Nonobstant les dispositions particulières des précédents alinéas, la société de multi family office visée au premier alinéa, demeure soumise aux dispositions de la loi n° 1.338 du 7 septembre 2007, modifiée, et des textes pris pour son application.
Article 6🔗
Le contrôle de l'activité des sociétés de multi family office est exercé dans les conditions prévues par la loi n° 767 du 8 juillet 1964, modifiée.
Lorsque la société de multi family office est agréée au titre de tout ou partie des activités relevant des chiffres premier, 3 et 4 de l'article premier de la loi n° 1.338 du 7 septembre 2007, modifiée, le contrôle de ces activités en incombe en outre à la Commission de contrôle des activités financières dans les conditions prévues par ce texte.
Article 7🔗
Les dirigeants et les administrateurs de la société doivent justifier en permanence d'une assurance couvrant leur responsabilité civile professionnelle.
Article 8🔗
Le multi family office ne peut percevoir d'autre rémunération que celle reçue directement et exclusivement de son client.
Article 9🔗
Nul ne peut user du titre de « multi family office » s'il n'a pas obtenu l'autorisation requise par la présente loi.

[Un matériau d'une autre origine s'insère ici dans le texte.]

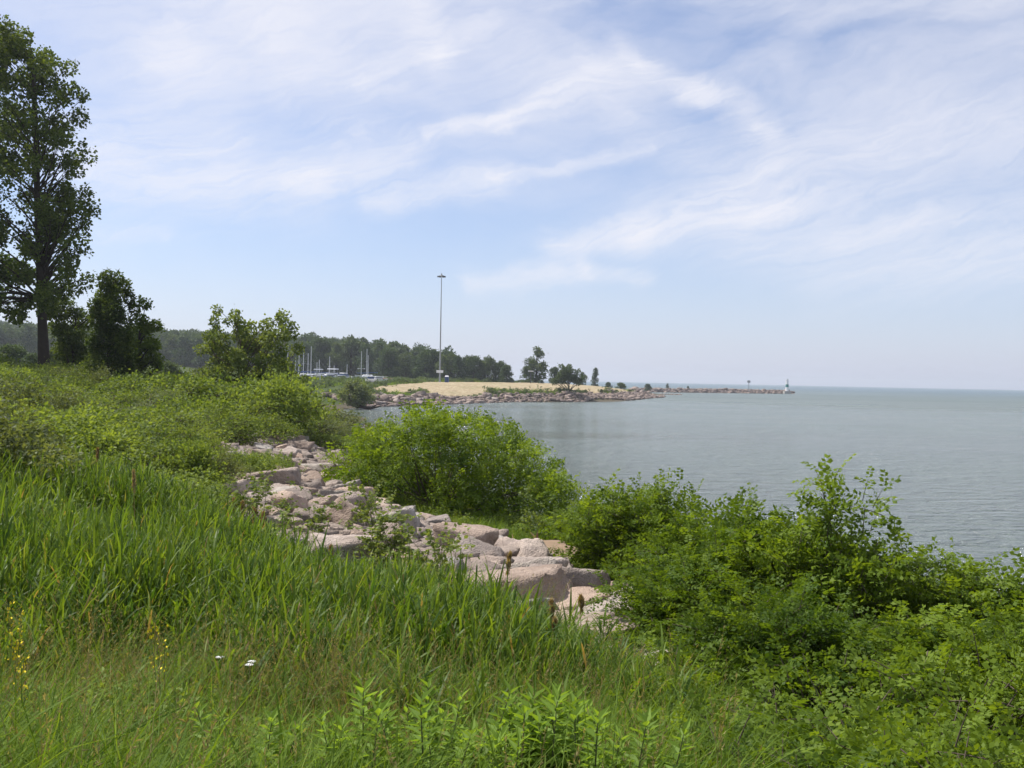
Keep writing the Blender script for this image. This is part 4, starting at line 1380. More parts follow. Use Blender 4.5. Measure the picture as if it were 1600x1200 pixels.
def scatter_gn(name, pts, rots, scl, idx, sources, label):
    """Uncountable cover: points that carry clumps of blades or leaves."""
    me = bpy.data.meshes.new(name)
    me.vertices.add(len(pts))
    me.vertices.foreach_set('co', np.asarray(pts, np.float32).ravel())
    a = me.attributes.new('rot', 'FLOAT_VECTOR', 'POINT')
    a.data.foreach_set('vector', np.asarray(rots, np.float32).ravel())
    a = me.attributes.new('scl', 'FLOAT_VECTOR', 'POINT')
    a.data.foreach_set('vector', np.asarray(scl, np.float32).ravel())
    a = me.attributes.new('idx', 'INT', 'POINT')
    a.data.foreach_set('value', np.asarray(idx, np.int32))
    o = link(name, me)
    kind(o, 'stuff', label)
    coll = bpy.data.collections.new(name + '_clumps')
    for i, s in enumerate(sources):
        so = bpy.data.objects.new('%s_clump_%02d' % (name, i), s)
        coll.objects.link(so)
    ng = bpy.data.node_groups.new(name + '_scatter', 'GeometryNodeTree')
    ng.interface.new_socket('Geometry', in_out='INPUT', socket_type='NodeSocketGeometry')
    ng.interface.new_socket('Geometry', in_out='OUTPUT', socket_type='NodeSocketGeometry')
    gi = ng.nodes.new('NodeGroupInput')
    go = ng.nodes.new('NodeGroupOutput')
    ci = ng.nodes.new('GeometryNodeCollectionInfo')
    ci.inputs['Collection'].default_value = coll
    ci.inputs['Separate Children'].default_value = True
    ci.inputs['Reset Children'].default_value = True
    iop = ng.nodes.new('GeometryNodeInstanceOnPoints')
    iop.inputs['Pick Instance'].default_value = True

    def na_(nm, dt):
        n_ = ng.nodes.new('GeometryNodeInputNamedAttribute')
        n_.data_type = dt
        n_.inputs['Name'].default_value = nm
        return n_.outputs['Attribute']
    e2r = ng.nodes.new('FunctionNodeEulerToRotation')
    ng.links.new(na_('rot', 'FLOAT_VECTOR'), e2r.inputs[0])
    ng.links.new(gi.outputs[0], iop.inputs['Points'])
    ng.links.new(ci.outputs[0], iop.inputs['Instance'])
    ng.links.new(na_('idx', 'INT'), iop.inputs['Instance Index'])
    ng.links.new(e2r.outputs[0], iop.inputs['Rotation'])
    ng.links.new(na_('scl', 'FLOAT_VECTOR'), iop.inputs['Scale'])
    ng.links.new(iop.outputs[0], go.inputs[0])
    mod = o.modifiers.new('scatter', 'NODES')
    mod.node_group = ng
    return o


def blades(g_, gr, n, spread, h, w, lean, curve, segs=4, tint=None, mat=0, base=None, hz=0.0):
    """n curved blades as thin ribbons, all at once."""
    b = gr.normal(0, spread, (n, 2)) if base is None else base
    a = gr.uniform(0, 2 * math.pi, n)
    H = h * gr.uniform(.55, 1.1, n)
    ln = np.abs(gr.normal(0, lean, n))
    cv = gr.uniform(.2, 1.0, n) * curve
    t = np.linspace(0, 1, segs + 1)
    out_x = ln[:, None] * t + cv[:, None] * t ** 2.4
    dx, dy = np.cos(a)[:, None], np.sin(a)[:, None]
    zz_ = t[None, :] - 0.45 * cv[:, None] * t ** 3
    cx = b[:, 0:1] + H[:, None] * out_x * dx
    cy = b[:, 1:2] + H[:, None] * out_x * dy
    cz = H[:, None] * zz_ + hz
    wd = w * gr.uniform(.6, 1.2, n)[:, None] * (1 - t ** 2.2)[None, :] * (0.55 + 0.45 * np.minimum(1, t * 5))[None, :] * 0.5
    fa = a + math.pi / 2 + gr.normal(0, .7, n)
    sx_, sy_ = np.cos(fa)[:, None], np.sin(fa)[:, None]
    Vl = np.stack([cx - sx_ * wd, cy - sy_ * wd, cz], -1)
    Vr = np.stack([cx + sx_ * wd, cy + sy_ * wd, cz], -1)
    V_ = np.stack([Vl, Vr], 2).reshape(n, -1, 3)
    k = 2 * (segs + 1)
    f1 = np.array([[2 * i, 2 * i + 1, 2 * i + 3, 2 * i + 2] for i in range(segs)])
    F_ = (f1[None] + (np.arange(n) * k)[:, None, None]).reshape(-1, 4)
    tt = np.clip(gr.normal(.45, .22, n), 0, 1) if tint is None else np.clip(gr.normal(tint, .18, n), 0, 1)
    g_.add(V_.reshape(-1, 3), F_, np.repeat(tt, k), mat)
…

Sont punis de six jours à trois mois d'emprisonnement et de l'amende prévue au chiffre 4 de l'article 26 du Code pénal dont le maximum peut être porté jusqu'au montant du profit éventuellement réalisé, ceux qui se prévalent de ce titre sans avoir obtenu l'autorisation prévue à l'article 2.
Article 10🔗
Toute personne exerçant l'activité de multi family office est soumise à une obligation de secret professionnel selon les dispositions de l'article 308 du Code pénal.
Article 11🔗
Les établissements de crédit, agréés pour tout ou partie des activités visées aux chiffres premier, 3 et 4 de l'article premier de la loi n° 1.338 du 7 septembre 2007, modifiée, dont l'objet social comporte, à la date d'entrée en vigueur de la présente loi, les activités de multi family office définies à l'article premier, peuvent faire usage du titre « multi family office », sans avoir à solliciter la délivrance de l'agrément prévu à l'article 5.
Article 12🔗
A l'article premier de la loi n° 767 du 8 juillet 1964, modifiée, est ajouté un chiffre 6 rédigé comme suit :
« 6° dans l'exercice de son activité autorisée, le multi family office a méconnu les dispositions légales ou réglementaires qui lui sont applicables. »
Article 13🔗
Au chiffre premier de l'article 6 de la loi n° 1.338 du 7 septembre 2007, modifiée, après le terme « premier », sont insérés ceux de « à l'exception des sociétés de multi family office agréées dans les conditions prévues par l'article 5 de la loi n° XXX du XXX portant création de l'activité de multi family office ».
Article 14🔗
A l'article 34 de la loi n° 1.338 du 7 septembre 2007, modifiée, est inséré un deuxième alinéa rédigé comme suit :
« Il en va de même en ce qui concerne une société agréée au titre de tout ou partie des chiffres 1er, 3 et 4 de l'article premier, en application de l'article 5 de la loi n° XXX du XXX portant création de l'activité de multi family office, lorsqu'elle constate la méconnaissance des obligations prescrites par cette loi. »
Article 15🔗
A l'article 34 de la loi n° 1.338 du 7 septembre 2007, modifiée, est ajouté un chiffre 7 rédigé comme suit :
« 7° a méconnu les dispositions de la loi n° XXX du XXX portant création de l'activité de multi family office ou de ses textes d'application de manière substantielle et réitérée. »
Article 16🔗
Le chiffre 15°) de l'article premier de la loi n° 1.362 du 3 août 2009 est modifié comme suit :
«15°) Les multi family offices »
Article 17🔗
A l'article premier de la loi n° 1.362 du 3 août 2009, est ajouté un chiffre 16 rédigé comme suit :
«16° Les personnes non mentionnées aux chiffres précédents et à l'article 2 qui, à titre professionnel, réalisent, contrôlent ou conseillent des opérations entraînant des mouvements de capitaux. »
Article 18🔗
Sont abrogées toutes dispositions contraires à la présente loi.